W czwartek 10 kwietna 2019 roku, na cmentarzu w Otmęcie pożegnaliśmy nestora krapkowickich szachistów, o greckich korzeniach. Liczącego sobie 86 lat Pana Rallisa Thanasisa.
Przez długie lata pracował jako fotograf w zakładowej gazecie fabryki obuwia „Echo Otmętu”. Swoją pracę wykonywał tak, jak wszystko, co robił w życiu. Z ogromną pasją i zaangażowaniem. Sprawy Krapkowic, jego drugiej ojczyzny nigdy nie były mu obojętne.
Prawie do końca swoich dni był aktywny, w naszym Stowarzyszeniu Szachistów „Hetman Krapkowice”, którego był także współzałożycielem.
Na zawsze pozostanie dla nas wzorem. Nie tylko jako bardzo dobry szachista potrafiący grać z niezwykłym polotem i fantazją, ale przede wszystkim jako Człowiek przyjazny i bardzo serdeczny.
Jego twarz rozjaśniała się, gdy zasiadał do szachownicy i jaśniała wewnętrznym blaskiem w trakcie gry.

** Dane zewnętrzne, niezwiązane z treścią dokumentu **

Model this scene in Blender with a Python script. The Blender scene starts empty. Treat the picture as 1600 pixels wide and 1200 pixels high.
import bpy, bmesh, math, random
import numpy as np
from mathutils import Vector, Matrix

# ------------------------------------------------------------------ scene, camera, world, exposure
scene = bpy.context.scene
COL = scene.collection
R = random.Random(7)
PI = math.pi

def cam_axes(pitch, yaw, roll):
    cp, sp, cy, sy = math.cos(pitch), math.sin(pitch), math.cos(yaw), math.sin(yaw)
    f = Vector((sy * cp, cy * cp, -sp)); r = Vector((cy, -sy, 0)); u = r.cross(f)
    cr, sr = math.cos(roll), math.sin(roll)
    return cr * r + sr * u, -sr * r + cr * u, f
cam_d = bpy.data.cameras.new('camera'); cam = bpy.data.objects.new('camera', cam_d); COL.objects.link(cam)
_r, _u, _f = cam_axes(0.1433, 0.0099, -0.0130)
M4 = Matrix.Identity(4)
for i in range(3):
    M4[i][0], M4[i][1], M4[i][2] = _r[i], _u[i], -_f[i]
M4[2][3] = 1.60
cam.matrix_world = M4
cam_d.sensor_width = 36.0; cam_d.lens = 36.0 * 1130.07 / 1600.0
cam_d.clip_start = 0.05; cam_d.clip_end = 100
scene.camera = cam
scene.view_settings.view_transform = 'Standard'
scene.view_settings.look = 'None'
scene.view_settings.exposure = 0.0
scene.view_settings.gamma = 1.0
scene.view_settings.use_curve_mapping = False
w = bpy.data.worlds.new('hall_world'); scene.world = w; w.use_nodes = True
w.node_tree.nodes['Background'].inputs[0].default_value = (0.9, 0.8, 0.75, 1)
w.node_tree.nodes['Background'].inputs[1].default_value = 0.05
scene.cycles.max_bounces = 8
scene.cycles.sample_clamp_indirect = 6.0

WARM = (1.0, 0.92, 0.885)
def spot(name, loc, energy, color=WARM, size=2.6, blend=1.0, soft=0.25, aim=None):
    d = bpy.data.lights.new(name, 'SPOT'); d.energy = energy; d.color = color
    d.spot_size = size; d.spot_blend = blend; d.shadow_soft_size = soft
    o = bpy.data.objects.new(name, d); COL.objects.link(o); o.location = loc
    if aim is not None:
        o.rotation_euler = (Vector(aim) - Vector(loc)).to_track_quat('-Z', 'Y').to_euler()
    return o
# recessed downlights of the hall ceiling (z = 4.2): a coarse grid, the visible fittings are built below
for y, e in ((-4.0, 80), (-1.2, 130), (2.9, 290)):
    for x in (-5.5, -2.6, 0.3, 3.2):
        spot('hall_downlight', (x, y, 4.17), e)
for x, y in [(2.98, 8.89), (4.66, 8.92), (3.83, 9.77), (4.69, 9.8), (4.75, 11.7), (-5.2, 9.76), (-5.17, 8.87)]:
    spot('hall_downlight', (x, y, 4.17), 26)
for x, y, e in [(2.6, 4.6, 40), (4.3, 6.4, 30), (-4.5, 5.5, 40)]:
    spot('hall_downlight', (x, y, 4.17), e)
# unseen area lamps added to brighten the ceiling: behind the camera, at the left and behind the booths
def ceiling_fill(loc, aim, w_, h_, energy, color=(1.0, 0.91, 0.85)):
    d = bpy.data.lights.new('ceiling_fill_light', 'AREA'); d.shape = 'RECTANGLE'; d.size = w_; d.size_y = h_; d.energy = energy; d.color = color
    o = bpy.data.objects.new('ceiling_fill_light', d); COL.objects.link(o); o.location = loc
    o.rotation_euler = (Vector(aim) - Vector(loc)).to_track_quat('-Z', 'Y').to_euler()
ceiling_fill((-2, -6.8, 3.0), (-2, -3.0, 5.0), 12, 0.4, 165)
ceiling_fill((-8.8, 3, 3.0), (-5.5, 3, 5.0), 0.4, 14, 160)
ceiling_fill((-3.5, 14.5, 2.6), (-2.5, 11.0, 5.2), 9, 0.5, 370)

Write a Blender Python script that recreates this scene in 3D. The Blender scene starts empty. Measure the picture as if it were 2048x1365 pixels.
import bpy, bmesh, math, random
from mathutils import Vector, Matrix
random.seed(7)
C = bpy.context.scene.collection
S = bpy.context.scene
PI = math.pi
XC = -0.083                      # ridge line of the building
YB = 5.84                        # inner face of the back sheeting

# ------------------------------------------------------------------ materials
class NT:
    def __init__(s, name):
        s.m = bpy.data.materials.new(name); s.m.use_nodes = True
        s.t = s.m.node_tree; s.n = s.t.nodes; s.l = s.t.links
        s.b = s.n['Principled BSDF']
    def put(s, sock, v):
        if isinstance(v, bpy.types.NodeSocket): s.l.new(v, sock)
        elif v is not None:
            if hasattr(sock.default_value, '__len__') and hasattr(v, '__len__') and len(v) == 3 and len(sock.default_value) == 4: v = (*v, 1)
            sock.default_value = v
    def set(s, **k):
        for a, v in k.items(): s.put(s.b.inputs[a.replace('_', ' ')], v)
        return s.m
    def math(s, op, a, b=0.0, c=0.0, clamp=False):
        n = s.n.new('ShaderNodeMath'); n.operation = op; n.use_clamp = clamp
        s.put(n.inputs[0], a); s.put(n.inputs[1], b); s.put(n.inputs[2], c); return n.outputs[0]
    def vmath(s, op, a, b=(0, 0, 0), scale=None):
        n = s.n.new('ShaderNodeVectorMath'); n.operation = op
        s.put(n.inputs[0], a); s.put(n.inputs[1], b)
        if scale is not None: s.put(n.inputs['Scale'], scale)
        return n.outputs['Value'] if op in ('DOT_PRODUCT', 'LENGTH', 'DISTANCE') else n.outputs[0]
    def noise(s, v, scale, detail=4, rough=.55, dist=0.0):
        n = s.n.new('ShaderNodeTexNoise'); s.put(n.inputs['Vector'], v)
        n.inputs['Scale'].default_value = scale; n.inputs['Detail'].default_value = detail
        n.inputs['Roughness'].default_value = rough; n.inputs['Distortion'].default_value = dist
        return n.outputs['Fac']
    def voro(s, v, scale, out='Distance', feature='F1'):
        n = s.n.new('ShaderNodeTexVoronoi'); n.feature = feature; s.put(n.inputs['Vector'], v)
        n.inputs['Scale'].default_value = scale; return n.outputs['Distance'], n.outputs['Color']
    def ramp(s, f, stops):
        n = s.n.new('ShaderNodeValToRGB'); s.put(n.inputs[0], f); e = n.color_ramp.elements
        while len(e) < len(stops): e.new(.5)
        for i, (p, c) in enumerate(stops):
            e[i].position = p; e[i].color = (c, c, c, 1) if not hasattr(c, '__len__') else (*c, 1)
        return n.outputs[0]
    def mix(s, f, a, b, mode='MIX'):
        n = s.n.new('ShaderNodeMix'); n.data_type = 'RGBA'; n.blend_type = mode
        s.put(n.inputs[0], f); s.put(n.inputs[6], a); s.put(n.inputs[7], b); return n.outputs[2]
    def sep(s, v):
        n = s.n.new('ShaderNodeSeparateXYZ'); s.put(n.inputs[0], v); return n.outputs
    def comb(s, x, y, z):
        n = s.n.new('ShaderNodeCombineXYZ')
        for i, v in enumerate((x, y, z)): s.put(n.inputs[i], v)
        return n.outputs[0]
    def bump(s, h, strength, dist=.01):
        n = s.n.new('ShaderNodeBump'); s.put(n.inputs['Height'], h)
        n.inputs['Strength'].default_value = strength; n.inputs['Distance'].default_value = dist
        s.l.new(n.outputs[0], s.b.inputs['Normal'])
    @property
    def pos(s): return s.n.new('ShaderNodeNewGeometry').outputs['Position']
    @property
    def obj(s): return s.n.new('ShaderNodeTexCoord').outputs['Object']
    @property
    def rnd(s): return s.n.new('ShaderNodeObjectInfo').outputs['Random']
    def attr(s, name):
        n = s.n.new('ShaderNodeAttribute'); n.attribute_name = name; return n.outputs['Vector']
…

Zwycięstwo jednak nigdy nie było, dla niego najważniejsze. Liczyła się sama, piękna gra. Potrafił cieszyć się, prawdziwie po grecku z rzeczy małych. Już teraz, bardzo nam go brakuje.
Niech Ci ziemia krapkowicka lekką będzie. Spoczywaj w pokoju DROGI PRZYJACIELU!